Records with scene code:
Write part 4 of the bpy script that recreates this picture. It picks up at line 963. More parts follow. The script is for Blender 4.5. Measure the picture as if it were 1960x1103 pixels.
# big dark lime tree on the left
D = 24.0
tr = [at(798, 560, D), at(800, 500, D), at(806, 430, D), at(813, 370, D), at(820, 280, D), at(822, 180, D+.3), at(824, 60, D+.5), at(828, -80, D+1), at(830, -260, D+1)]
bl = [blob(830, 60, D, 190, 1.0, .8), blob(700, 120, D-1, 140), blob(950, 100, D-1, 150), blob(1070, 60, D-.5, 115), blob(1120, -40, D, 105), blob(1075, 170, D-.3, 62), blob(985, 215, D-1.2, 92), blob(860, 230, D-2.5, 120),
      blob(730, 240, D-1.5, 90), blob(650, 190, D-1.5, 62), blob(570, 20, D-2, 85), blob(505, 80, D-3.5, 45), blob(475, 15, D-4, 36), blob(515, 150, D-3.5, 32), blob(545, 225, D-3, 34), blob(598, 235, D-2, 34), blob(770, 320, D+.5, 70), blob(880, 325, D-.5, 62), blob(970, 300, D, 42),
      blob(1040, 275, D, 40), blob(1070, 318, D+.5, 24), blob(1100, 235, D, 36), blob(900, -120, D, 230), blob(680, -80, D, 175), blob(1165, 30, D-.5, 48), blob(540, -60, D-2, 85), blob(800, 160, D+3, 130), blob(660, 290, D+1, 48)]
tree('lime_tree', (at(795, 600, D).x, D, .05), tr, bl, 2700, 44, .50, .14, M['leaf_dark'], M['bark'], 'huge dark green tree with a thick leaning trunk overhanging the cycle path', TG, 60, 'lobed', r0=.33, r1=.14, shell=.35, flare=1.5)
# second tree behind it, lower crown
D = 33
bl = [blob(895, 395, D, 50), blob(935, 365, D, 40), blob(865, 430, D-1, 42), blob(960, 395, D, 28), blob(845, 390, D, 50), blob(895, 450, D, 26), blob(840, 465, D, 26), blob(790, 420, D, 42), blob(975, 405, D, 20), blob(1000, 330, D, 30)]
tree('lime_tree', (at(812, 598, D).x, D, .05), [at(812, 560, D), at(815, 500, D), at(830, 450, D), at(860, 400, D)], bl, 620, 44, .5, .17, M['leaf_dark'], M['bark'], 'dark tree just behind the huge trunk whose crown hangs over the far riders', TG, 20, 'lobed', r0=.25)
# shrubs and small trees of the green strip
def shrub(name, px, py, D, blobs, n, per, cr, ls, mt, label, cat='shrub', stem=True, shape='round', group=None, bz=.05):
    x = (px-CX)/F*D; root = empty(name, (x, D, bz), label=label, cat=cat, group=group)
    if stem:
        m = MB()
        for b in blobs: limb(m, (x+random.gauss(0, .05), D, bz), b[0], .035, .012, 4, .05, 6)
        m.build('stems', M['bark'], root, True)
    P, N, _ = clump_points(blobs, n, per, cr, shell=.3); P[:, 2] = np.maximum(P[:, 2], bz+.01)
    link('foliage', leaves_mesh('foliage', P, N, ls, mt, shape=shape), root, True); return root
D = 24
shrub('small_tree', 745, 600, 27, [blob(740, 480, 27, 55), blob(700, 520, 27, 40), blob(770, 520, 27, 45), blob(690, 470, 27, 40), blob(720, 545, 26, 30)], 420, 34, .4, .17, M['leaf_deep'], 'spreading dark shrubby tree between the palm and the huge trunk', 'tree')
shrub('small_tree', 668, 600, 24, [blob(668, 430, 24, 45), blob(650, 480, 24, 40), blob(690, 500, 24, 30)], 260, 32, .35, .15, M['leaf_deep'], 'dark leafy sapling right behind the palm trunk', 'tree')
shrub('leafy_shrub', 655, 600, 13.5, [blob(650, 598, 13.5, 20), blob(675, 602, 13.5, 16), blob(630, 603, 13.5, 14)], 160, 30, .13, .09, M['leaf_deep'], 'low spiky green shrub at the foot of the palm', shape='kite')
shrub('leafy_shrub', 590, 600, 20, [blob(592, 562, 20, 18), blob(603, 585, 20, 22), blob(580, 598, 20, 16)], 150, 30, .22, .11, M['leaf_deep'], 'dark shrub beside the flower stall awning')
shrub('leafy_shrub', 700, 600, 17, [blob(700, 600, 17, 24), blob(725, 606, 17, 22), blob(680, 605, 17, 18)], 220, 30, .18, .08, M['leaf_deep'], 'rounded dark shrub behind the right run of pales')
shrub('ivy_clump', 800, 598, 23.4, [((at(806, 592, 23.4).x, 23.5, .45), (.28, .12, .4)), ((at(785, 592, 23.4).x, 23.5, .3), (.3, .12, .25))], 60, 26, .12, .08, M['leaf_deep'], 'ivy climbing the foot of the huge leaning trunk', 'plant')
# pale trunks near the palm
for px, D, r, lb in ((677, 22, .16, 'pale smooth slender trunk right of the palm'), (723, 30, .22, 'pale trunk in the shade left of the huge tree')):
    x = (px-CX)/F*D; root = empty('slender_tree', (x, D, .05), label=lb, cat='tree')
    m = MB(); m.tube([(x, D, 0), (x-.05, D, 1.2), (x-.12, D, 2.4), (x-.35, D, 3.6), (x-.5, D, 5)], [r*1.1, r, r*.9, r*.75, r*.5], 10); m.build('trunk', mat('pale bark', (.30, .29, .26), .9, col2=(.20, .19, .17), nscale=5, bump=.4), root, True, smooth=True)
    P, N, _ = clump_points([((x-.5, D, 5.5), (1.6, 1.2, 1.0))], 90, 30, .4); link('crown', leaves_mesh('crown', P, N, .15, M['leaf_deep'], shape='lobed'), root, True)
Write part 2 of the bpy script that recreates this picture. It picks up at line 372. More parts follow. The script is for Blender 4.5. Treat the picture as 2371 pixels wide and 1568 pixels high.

■ **What you should do**:
Output each record exactly, leaving nothing out.

■ **Result of this exercise**:
Write part 4 of the bpy script that recreates this picture. It picks up at line 963. More parts follow. The script is for Blender 4.5. Measure the picture as if it were 1960x1103 pixels.
# big dark lime tree on the left
D = 24.0
tr = [at(798, 560, D), at(800, 500, D), at(806, 430, D), at(813, 370, D), at(820, 280, D), at(822, 180, D+.3), at(824, 60, D+.5), at(828, -80, D+1), at(830, -260, D+1)]
bl = [blob(830, 60, D, 190, 1.0, .8), blob(700, 120, D-1, 140), blob(950, 100, D-1, 150), blob(1070, 60, D-.5, 115), blob(1120, -40, D, 105), blob(1075, 170, D-.3, 62), blob(985, 215, D-1.2, 92), blob(860, 230, D-2.5, 120),
      blob(730, 240, D-1.5, 90), blob(650, 190, D-1.5, 62), blob(570, 20, D-2, 85), blob(505, 80, D-3.5, 45), blob(475, 15, D-4, 36), blob(515, 150, D-3.5, 32), blob(545, 225, D-3, 34), blob(598, 235, D-2, 34), blob(770, 320, D+.5, 70), blob(880, 325, D-.5, 62), blob(970, 300, D, 42),
      blob(1040, 275, D, 40), blob(1070, 318, D+.5, 24), blob(1100, 235, D, 36), blob(900, -120, D, 230), blob(680, -80, D, 175), blob(1165, 30, D-.5, 48), blob(540, -60, D-2, 85), blob(800, 160, D+3, 130), blob(660, 290, D+1, 48)]
tree('lime_tree', (at(795, 600, D).x, D, .05), tr, bl, 2700, 44, .50, .14, M['leaf_dark'], M['bark'], 'huge dark green tree with a thick leaning trunk overhanging the cycle path', TG, 60, 'lobed', r0=.33, r1=.14, shell=.35, flare=1.5)
# second tree behind it, lower crown
D = 33
bl = [blob(895, 395, D, 50), blob(935, 365, D, 40), blob(865, 430, D-1, 42), blob(960, 395, D, 28), blob(845, 390, D, 50), blob(895, 450, D, 26), blob(840, 465, D, 26), blob(790, 420, D, 42), blob(975, 405, D, 20), blob(1000, 330, D, 30)]
tree('lime_tree', (at(812, 598, D).x, D, .05), [at(812, 560, D), at(815, 500, D), at(830, 450, D), at(860, 400, D)], bl, 620, 44, .5, .17, M['leaf_dark'], M['bark'], 'dark tree just behind the huge trunk whose crown hangs over the far riders', TG, 20, 'lobed', r0=.25)
# shrubs and small trees of the green strip
def shrub(name, px, py, D, blobs, n, per, cr, ls, mt, label, cat='shrub', stem=True, shape='round', group=None, bz=.05):
    x = (px-CX)/F*D; root = empty(name, (x, D, bz), label=label, cat=cat, group=group)
    if stem:
        m = MB()
        for b in blobs: limb(m, (x+random.gauss(0, .05), D, bz), b[0], .035, .012, 4, .05, 6)
        m.build('stems', M['bark'], root, True)
    P, N, _ = clump_points(blobs, n, per, cr, shell=.3); P[:, 2] = np.maximum(P[:, 2], bz+.01)
    link('foliage', leaves_mesh('foliage', P, N, ls, mt, shape=shape), root, True); return root
D = 24
shrub('small_tree', 745, 600, 27, [blob(740, 480, 27, 55), blob(700, 520, 27, 40), blob(770, 520, 27, 45), blob(690, 470, 27, 40), blob(720, 545, 26, 30)], 420, 34, .4, .17, M['leaf_deep'], 'spreading dark shrubby tree between the palm and the huge trunk', 'tree')
shrub('small_tree', 668, 600, 24, [blob(668, 430, 24, 45), blob(650, 480, 24, 40), blob(690, 500, 24, 30)], 260, 32, .35, .15, M['leaf_deep'], 'dark leafy sapling right behind the palm trunk', 'tree')
shrub('leafy_shrub', 655, 600, 13.5, [blob(650, 598, 13.5, 20), blob(675, 602, 13.5, 16), blob(630, 603, 13.5, 14)], 160, 30, .13, .09, M['leaf_deep'], 'low spiky green shrub at the foot of the palm', shape='kite')
shrub('leafy_shrub', 590, 600, 20, [blob(592, 562, 20, 18), blob(603, 585, 20, 22), blob(580, 598, 20, 16)], 150, 30, .22, .11, M['leaf_deep'], 'dark shrub beside the flower stall awning')
shrub('leafy_shrub', 700, 600, 17, [blob(700, 600, 17, 24), blob(725, 606, 17, 22), blob(680, 605, 17, 18)], 220, 30, .18, .08, M['leaf_deep'], 'rounded dark shrub behind the right run of pales')
shrub('ivy_clump', 800, 598, 23.4, [((at(806, 592, 23.4).x, 23.5, .45), (.28, .12, .4)), ((at(785, 592, 23.4).x, 23.5, .3), (.3, .12, .25))], 60, 26, .12, .08, M['leaf_deep'], 'ivy climbing the foot of the huge leaning trunk', 'plant')
# pale trunks near the palm
for px, D, r, lb in ((677, 22, .16, 'pale smooth slender trunk right of the palm'), (723, 30, .22, 'pale trunk in the shade left of the huge tree')):
    x = (px-CX)/F*D; root = empty('slender_tree', (x, D, .05), label=lb, cat='tree')
    m = MB(); m.tube([(x, D, 0), (x-.05, D, 1.2), (x-.12, D, 2.4), (x-.35, D, 3.6), (x-.5, D, 5)], [r*1.1, r, r*.9, r*.75, r*.5], 10); m.build('trunk', mat('pale bark', (.30, .29, .26), .9, col2=(.20, .19, .17), nscale=5, bump=.4), root, True, smooth=True)
    P, N, _ = clump_points([((x-.5, D, 5.5), (1.6, 1.2, 1.0))], 90, 30, .4); link('crown', leaves_mesh('crown', P, N, .15, M['leaf_deep'], shape='lobed'), root, True)
Write part 2 of the bpy script that recreates this picture. It picks up at line 372. More parts follow. The script is for Blender 4.5. Treat the picture as 2371 pixels wide and 1568 pixels high.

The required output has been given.